The second Laikipia governor says he will propose a number of measures that he believes will turn the economy around. 

Top among them is widening the tax base, where “the issue should not be for the few people paying taxes to be charged more but getting more people to pay taxes,” he says.

“Widening tax base has a lot to do with providing a conducive environment for small businesses to formalise operations. This can only be achieved by ensuring that the process does not burden traders.”

To stimulate the economy he suggests that since inflation is currently at 2.8 per cent, Central Bank of Kenya (CBK) Monitary Policy Committee should cut the policy lending rate from the current 11.25 per cent to below 6 per cent, as well as reduce the cash ratio for commercial banks from 4.25 per cent currently to 1.25 per cent.  

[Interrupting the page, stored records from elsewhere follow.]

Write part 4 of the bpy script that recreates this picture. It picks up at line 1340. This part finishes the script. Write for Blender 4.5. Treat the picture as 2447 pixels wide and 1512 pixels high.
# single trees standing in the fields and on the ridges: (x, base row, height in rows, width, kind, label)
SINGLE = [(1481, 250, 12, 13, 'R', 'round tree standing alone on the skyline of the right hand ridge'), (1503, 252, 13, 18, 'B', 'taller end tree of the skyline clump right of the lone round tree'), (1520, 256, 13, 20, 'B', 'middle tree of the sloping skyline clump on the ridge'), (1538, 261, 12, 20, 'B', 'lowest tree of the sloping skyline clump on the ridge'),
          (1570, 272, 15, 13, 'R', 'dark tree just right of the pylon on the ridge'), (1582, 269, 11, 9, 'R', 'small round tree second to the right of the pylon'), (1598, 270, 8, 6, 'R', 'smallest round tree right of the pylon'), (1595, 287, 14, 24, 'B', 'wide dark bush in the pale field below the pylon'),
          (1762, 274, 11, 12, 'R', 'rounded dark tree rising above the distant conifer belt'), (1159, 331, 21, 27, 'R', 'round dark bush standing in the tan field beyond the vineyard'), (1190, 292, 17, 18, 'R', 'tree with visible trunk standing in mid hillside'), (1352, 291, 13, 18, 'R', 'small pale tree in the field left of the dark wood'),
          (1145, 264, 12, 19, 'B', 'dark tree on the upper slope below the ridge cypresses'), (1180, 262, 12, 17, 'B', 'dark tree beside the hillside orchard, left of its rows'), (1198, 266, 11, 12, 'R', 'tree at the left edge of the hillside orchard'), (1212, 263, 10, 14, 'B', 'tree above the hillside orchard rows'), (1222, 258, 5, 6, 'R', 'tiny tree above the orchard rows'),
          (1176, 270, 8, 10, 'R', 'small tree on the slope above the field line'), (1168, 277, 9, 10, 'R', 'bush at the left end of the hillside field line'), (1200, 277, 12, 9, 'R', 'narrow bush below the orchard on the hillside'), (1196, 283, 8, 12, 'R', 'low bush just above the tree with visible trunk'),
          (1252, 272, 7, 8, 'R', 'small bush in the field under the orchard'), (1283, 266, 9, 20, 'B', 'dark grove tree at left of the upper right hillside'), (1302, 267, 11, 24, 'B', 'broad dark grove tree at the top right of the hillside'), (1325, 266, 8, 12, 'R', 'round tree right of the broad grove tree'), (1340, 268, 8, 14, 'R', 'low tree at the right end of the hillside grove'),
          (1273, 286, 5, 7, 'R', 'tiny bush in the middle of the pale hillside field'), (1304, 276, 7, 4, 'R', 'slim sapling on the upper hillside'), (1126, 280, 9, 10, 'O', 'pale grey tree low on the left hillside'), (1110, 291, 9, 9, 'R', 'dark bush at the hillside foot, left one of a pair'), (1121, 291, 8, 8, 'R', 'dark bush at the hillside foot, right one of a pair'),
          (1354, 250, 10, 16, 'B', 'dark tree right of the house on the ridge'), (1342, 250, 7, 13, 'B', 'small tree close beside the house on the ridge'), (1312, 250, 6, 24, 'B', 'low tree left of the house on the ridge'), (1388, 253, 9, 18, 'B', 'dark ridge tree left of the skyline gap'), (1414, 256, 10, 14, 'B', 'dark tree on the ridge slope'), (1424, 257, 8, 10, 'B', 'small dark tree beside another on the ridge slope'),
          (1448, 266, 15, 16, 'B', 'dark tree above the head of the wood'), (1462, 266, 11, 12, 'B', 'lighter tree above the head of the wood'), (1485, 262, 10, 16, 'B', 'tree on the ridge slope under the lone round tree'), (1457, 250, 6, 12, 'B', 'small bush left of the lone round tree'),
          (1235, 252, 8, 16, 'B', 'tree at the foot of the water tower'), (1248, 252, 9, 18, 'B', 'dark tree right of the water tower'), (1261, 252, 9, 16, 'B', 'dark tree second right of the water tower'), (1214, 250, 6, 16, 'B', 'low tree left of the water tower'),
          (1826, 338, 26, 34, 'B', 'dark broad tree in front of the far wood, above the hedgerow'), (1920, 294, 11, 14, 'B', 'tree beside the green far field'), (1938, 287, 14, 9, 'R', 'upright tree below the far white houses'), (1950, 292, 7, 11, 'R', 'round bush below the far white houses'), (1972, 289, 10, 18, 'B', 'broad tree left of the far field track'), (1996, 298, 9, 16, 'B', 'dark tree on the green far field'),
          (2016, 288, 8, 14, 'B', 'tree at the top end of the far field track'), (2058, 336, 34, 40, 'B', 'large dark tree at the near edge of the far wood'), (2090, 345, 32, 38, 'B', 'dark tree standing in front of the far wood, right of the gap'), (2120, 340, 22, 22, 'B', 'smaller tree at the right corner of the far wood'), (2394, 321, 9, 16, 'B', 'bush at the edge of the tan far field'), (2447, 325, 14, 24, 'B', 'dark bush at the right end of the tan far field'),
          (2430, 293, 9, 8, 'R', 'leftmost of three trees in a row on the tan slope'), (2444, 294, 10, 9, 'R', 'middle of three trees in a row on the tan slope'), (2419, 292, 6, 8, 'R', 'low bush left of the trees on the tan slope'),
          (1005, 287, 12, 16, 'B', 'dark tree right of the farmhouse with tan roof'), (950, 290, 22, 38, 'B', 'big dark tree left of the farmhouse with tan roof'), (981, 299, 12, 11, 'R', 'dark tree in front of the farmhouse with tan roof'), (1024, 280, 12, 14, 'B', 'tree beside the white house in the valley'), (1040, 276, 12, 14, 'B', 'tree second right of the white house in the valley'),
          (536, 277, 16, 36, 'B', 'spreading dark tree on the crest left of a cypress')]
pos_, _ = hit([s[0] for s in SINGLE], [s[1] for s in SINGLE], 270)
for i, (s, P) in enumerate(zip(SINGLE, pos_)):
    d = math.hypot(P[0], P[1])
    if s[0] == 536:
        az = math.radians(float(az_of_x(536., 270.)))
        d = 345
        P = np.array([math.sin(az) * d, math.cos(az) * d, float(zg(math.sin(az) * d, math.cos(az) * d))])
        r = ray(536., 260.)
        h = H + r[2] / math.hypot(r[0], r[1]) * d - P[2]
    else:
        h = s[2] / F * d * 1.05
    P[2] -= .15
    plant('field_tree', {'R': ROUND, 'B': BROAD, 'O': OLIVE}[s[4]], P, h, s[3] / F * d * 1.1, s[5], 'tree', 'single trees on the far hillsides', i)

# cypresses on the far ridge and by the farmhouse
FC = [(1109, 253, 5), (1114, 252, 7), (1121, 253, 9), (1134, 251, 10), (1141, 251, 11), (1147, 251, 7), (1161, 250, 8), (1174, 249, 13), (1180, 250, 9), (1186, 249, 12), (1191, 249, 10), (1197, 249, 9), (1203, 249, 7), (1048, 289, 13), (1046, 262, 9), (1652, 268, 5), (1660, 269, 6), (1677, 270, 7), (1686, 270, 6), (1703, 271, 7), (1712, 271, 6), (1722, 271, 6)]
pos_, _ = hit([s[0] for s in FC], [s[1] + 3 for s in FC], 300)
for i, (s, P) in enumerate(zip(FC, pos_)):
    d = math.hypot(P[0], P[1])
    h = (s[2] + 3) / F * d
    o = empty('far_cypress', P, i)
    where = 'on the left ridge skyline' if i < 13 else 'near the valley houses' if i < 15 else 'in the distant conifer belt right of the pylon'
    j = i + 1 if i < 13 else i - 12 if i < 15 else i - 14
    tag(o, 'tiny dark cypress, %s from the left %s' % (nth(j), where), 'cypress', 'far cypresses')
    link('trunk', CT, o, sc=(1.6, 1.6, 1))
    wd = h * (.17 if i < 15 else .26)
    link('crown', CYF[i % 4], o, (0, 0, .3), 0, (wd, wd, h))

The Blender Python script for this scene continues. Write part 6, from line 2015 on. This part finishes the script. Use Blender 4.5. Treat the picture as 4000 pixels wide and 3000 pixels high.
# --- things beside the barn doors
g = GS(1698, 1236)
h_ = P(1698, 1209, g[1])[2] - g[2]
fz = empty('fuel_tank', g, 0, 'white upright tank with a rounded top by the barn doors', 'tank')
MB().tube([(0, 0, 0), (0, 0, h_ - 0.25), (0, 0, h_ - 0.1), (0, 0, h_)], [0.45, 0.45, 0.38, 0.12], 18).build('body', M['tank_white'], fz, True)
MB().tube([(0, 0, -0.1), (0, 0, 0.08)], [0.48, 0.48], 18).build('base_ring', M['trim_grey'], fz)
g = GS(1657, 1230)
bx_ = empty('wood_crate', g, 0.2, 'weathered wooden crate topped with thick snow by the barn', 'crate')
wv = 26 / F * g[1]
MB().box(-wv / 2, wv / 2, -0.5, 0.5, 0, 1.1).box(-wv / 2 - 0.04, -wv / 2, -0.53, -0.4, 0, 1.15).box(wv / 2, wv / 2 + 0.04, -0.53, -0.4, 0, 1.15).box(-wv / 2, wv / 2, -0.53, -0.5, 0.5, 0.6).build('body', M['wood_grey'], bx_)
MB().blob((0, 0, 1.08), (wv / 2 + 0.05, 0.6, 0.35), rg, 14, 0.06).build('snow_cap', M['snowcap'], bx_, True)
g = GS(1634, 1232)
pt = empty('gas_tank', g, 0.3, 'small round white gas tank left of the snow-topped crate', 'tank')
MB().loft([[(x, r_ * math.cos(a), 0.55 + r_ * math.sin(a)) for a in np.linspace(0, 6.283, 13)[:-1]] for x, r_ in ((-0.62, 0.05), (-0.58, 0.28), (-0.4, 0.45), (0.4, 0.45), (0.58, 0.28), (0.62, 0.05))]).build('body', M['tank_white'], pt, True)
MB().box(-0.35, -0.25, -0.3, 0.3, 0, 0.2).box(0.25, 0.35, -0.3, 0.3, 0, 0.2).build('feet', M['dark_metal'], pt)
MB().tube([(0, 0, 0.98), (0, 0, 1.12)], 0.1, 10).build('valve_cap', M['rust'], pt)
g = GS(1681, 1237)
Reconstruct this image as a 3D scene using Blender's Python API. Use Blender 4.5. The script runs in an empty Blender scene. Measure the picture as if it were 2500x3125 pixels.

The effect of this, he says, is that lower interest rates will allow traders to borrow at low rates and stimulate economic activities while reducing cash ratio will release about Sh300 billion to the banks for lending.

“Of course someone may argue that this might lead to a devalued Kenya shilling, but a weak currency is not always bad for the economy. The point is that specific and deliberate steps should be taken to stabilise the economy,” he says.

On county governments and how they can increase their Own Source Revenue (OSR), Mr Muriithi says the devolved units have a huge revenue potential.

While the governor of Laikipia between 2017 and 2022, Mr Muriithi put into place structures that led to an increase in the county’s OSR.

In the 2022/23 financial year, Laikipia county recorded Sh1.13 billion compared to Sh903.89 million for 2021/22 financial year which was double the Sh482.15 million collected in the 2015/2016 FY.

After he lost the 2022 election to Mr Joshua Irungu, Mr Muriithi put together a team of experts who are consulting for counties on how to increase their own source revenue.

“For most governors, increasing revenue collection is a headache. But it is not rocket science. What the administrations should do is to link people, services and the revenue collection systems they put into place. You can have an expensive system but collect nothing,” he says.

“Of critical importance is the services counties offer. Some county administrations don’t even know the services on which they are supposed to levy fees and this is what my team of experts teaches them,” he adds.

He says Homa Bay and Kisumu counties are leading the pack, and hopes that the two devolved units will follow the example of Laikipia he set on raising funds.

Mr Muriithi successfully pursued floating of a bond for Laikipia but the funds were not disbursed since parliament had not approved the Treasury guarantee by the time elections were held in August 2022. The Sh1.2 billion infrastructure bond proposal was the first in the country and it attracted a lot of interest from investors.

“Raising funds from investors calls for strict governance and you have to provide evidence of how you’ll repay the money. We went through all the stages which involved ensuring that the books of accounts are properly audited and Treasury gave our financial statements a clean bill of health. By the time I left we were waiting for parliament’s approval and don’t know why the current administration in Laikipia is not interested in pursuing the matter,” he says.

As for whether president Ruto’s administration will embrace his ideas, Mr Muriithi says “what is important is that the President is moving in the right direction by incorporating people he believes can help him deliver to the people of Kenya. I will try to persuade my fellow experts that going into 2025, we need to make tough decisions to turn the economy around.”